Escrito por: Brasil de Fato
Mais de 20 mil pessoas já emprestaram o nome à luta pela manutenção do Pnae, ameaçado pela base governista no Congresso
Nas últimas semanas, houve uma forte mobilização da sociedade civil em defesa do Programa Nacional de Alimentação Escolar (Pnae). Organizações, redes e movimentos que historicamente exigem o direito humano à alimentação adequada e à educação de qualidade se uniram para pressionar deputados federais a dizer “não” aos projetos de lei (PLs) 3.292/2020 e 4.195/2012, que abrem espaço para que setores da indústria alimentícia possam ter cotas garantidas de fornecimento dentro do orçamento do programa.
Além disso, os projetos de lei também determinam a retirada, na aquisição de alimentos, da prioridade dada a comunidades tradicionais indígenas e de remanescentes de quilombos.
Entidades da sociedade civil lançaram uma nota pública contra esses projetos e, até agora, coletaram 23 mil assinaturas, em uma petição que segue aberta a adesões.
O deputado Major Vitor Hugo (GO), líder do PSL e um dos parlamentares mais próximos de Bolsonaro, está protagonizando uma ação que pode resultar no esfacelamento de um dos poucos programas de segurança alimentar e nutricional que ainda segue de pé, com o objetivo de atender a demandas corporativas de indústrias de laticínios e frigoríficos. Trata-se de um programa de mais de 40 anos – cuja origem remete à Campanha da Merenda Escolar, no governo Getúlio Vargas, há 66 anos.

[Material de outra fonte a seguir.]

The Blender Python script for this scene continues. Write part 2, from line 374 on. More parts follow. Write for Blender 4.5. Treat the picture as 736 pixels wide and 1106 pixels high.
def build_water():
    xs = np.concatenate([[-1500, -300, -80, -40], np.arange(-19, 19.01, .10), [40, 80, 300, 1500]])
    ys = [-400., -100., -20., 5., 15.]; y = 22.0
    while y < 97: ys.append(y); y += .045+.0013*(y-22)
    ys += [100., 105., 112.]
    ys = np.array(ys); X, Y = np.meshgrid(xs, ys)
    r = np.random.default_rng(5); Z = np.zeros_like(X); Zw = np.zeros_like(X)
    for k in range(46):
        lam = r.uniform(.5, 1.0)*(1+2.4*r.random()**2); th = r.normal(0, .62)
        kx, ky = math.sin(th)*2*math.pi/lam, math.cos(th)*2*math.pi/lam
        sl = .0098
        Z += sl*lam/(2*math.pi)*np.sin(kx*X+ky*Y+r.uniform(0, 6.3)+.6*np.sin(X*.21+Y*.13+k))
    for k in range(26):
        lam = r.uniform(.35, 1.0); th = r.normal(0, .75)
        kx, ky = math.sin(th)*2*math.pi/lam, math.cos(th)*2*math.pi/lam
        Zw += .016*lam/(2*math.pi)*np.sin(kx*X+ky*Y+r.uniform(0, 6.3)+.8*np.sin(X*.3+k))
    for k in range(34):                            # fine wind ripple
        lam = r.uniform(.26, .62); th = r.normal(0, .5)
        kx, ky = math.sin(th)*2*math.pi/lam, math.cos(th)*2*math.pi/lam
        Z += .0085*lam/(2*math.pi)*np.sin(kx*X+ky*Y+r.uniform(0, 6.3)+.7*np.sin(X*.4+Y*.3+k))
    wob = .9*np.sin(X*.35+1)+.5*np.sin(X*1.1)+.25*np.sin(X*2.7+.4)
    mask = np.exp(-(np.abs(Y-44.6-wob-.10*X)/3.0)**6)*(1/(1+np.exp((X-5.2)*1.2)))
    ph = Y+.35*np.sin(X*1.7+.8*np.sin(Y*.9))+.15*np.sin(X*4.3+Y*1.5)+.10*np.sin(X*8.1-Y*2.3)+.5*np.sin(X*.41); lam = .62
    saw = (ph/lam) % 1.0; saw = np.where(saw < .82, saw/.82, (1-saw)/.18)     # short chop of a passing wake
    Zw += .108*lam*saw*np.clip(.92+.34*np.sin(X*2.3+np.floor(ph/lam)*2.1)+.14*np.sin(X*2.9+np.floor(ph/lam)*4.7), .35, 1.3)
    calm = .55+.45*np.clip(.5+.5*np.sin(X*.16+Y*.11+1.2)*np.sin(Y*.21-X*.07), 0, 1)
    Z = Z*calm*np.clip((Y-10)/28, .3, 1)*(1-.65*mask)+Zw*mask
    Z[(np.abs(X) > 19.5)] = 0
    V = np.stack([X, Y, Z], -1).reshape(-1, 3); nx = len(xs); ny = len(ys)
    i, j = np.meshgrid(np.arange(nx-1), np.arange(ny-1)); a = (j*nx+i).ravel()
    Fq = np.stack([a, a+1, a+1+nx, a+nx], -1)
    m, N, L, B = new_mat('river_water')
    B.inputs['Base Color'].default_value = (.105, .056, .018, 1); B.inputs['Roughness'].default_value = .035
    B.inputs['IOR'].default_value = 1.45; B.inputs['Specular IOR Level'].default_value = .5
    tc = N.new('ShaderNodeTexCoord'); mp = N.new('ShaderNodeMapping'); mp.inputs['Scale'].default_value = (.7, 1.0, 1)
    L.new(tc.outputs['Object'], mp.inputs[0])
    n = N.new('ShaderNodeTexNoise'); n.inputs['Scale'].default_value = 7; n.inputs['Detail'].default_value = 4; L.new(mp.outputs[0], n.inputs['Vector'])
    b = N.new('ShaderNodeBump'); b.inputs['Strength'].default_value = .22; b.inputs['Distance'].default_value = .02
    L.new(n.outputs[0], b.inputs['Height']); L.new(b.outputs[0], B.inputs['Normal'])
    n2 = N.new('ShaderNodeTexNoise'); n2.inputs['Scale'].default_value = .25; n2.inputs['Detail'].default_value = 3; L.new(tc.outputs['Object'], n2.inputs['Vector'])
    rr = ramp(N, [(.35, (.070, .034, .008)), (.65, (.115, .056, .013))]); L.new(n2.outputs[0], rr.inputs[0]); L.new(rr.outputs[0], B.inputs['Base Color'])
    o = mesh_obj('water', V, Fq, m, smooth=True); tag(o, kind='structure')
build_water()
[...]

Já o projeto que desobriga a aquisição de alimentos de comunidades tradicionais, mesmo para escolas que atendem essas próprias comunidades, é encampado pelo deputado federal Afonso Hamm (PP-RS), um dos maiores aliados do presidente da República no Rio Grande do Sul.
A votação do requerimento de urgência para a votação do PL 3.292/2020, em 18 de março, aconteceu de surpresa, sem que estivesse na pauta e de forma desrespeitosa ao regimento interno da Câmara dos Deputados, atropelando uma sessão dedicada exclusivamente às pautas prioritárias da bancada feminista.
A tentativa de "passar a boiada" sobre o cardápio dos estudantes, em desrespeito às diretrizes do programa e até mesmo ao posicionamento oficial do Fundo Nacional de Desenvolvimento da Educação (FNDE/MEC) e do Ministério da Agricultura e da Pecuária (Mapa), é apenas mais um sinal da forma como este governo atende a interesses corporativos e de suas lideranças no Legislativo.
Nesta semana, os PLs em questão não entraram na pauta de votação, mas a expectativa em Brasília é que sejam apreciados ainda neste mês.
"Seguimos de olho no Congresso, dialogando com a sociedade, pressionando deputados/as e coletando assinaturas para a nossa petição, pois a qualquer hora essa ameaça pode voltar para a mesa", informa comunicado das entidades da sociedade civil que se organizam em torno da defesa do direito humano à alimentação e à nutrição adequadas.
Para Vanessa Manfre, coordenadora do projeto Crescer e Aprender com Comida de Verdade – pelo Direito à Alimentação e à Nutrição Adequadas na Escola, da FIAN Brasil, nutricionista e mestre em Nutrição em Saúde Pública, a alteração arbitrária dos cardápios que são servidos nas escolas por meio do Pnae fere o cerne das diretrizes do programa de alimentação.
"O cardápio da alimentação escolar deve ser planejado por nutricionista, responsável técnico do programa, que conhece a realidade local. O estado não pode adotar qualquer medida que possa resultar na privação do fornecimento da alimentação adequada e saudável, e deve agir para impedir que pessoas, grupos ou empresas atuem para violar este direito", resume a especialista.